--- Start of Available data ---

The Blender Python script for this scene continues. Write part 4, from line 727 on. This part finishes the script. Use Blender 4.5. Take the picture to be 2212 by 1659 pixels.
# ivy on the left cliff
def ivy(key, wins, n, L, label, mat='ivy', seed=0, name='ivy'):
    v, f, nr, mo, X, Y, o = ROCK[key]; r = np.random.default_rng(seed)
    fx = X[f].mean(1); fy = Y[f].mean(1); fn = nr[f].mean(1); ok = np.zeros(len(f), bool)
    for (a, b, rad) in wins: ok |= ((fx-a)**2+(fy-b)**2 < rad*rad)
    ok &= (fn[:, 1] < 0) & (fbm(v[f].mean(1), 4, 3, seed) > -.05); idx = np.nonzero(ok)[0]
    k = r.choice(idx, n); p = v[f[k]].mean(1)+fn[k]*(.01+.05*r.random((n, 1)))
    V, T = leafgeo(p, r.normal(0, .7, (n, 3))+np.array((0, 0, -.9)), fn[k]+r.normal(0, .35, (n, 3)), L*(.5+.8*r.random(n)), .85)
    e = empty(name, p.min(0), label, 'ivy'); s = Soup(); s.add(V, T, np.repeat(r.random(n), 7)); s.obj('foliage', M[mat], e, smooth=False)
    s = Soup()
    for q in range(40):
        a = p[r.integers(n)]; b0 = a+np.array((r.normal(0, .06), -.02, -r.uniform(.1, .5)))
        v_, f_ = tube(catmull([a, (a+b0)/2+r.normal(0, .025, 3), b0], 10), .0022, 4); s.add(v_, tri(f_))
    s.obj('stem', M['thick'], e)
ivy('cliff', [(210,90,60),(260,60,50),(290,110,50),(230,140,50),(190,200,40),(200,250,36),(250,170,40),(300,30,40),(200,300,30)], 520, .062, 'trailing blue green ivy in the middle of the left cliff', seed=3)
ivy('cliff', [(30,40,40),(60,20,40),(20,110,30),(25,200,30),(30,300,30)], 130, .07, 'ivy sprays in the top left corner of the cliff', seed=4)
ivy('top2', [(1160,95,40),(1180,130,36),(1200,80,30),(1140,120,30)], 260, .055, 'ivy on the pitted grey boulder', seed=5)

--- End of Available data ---

#### What you will do
Each line of the material above must be retyped precisely.

#### Answer to the exercise
The Blender Python script for this scene continues. Write part 4, from line 727 on. This part finishes the script. Use Blender 4.5. Take the picture to be 2212 by 1659 pixels.
# ivy on the left cliff
def ivy(key, wins, n, L, label, mat='ivy', seed=0, name='ivy'):
    v, f, nr, mo, X, Y, o = ROCK[key]; r = np.random.default_rng(seed)
    fx = X[f].mean(1); fy = Y[f].mean(1); fn = nr[f].mean(1); ok = np.zeros(len(f), bool)
    for (a, b, rad) in wins: ok |= ((fx-a)**2+(fy-b)**2 < rad*rad)
    ok &= (fn[:, 1] < 0) & (fbm(v[f].mean(1), 4, 3, seed) > -.05); idx = np.nonzero(ok)[0]
    k = r.choice(idx, n); p = v[f[k]].mean(1)+fn[k]*(.01+.05*r.random((n, 1)))
    V, T = leafgeo(p, r.normal(0, .7, (n, 3))+np.array((0, 0, -.9)), fn[k]+r.normal(0, .35, (n, 3)), L*(.5+.8*r.random(n)), .85)
    e = empty(name, p.min(0), label, 'ivy'); s = Soup(); s.add(V, T, np.repeat(r.random(n), 7)); s.obj('foliage', M[mat], e, smooth=False)
    s = Soup()
    for q in range(40):
        a = p[r.integers(n)]; b0 = a+np.array((r.normal(0, .06), -.02, -r.uniform(.1, .5)))
        v_, f_ = tube(catmull([a, (a+b0)/2+r.normal(0, .025, 3), b0], 10), .0022, 4); s.add(v_, tri(f_))
    s.obj('stem', M['thick'], e)
ivy('cliff', [(210,90,60),(260,60,50),(290,110,50),(230,140,50),(190,200,40),(200,250,36),(250,170,40),(300,30,40),(200,300,30)], 520, .062, 'trailing blue green ivy in the middle of the left cliff', seed=3)
ivy('cliff', [(30,40,40),(60,20,40),(20,110,30),(25,200,30),(30,300,30)], 130, .07, 'ivy sprays in the top left corner of the cliff', seed=4)
ivy('top2', [(1160,95,40),(1180,130,36),(1200,80,30),(1140,120,30)], 260, .055, 'ivy on the pitted grey boulder', seed=5)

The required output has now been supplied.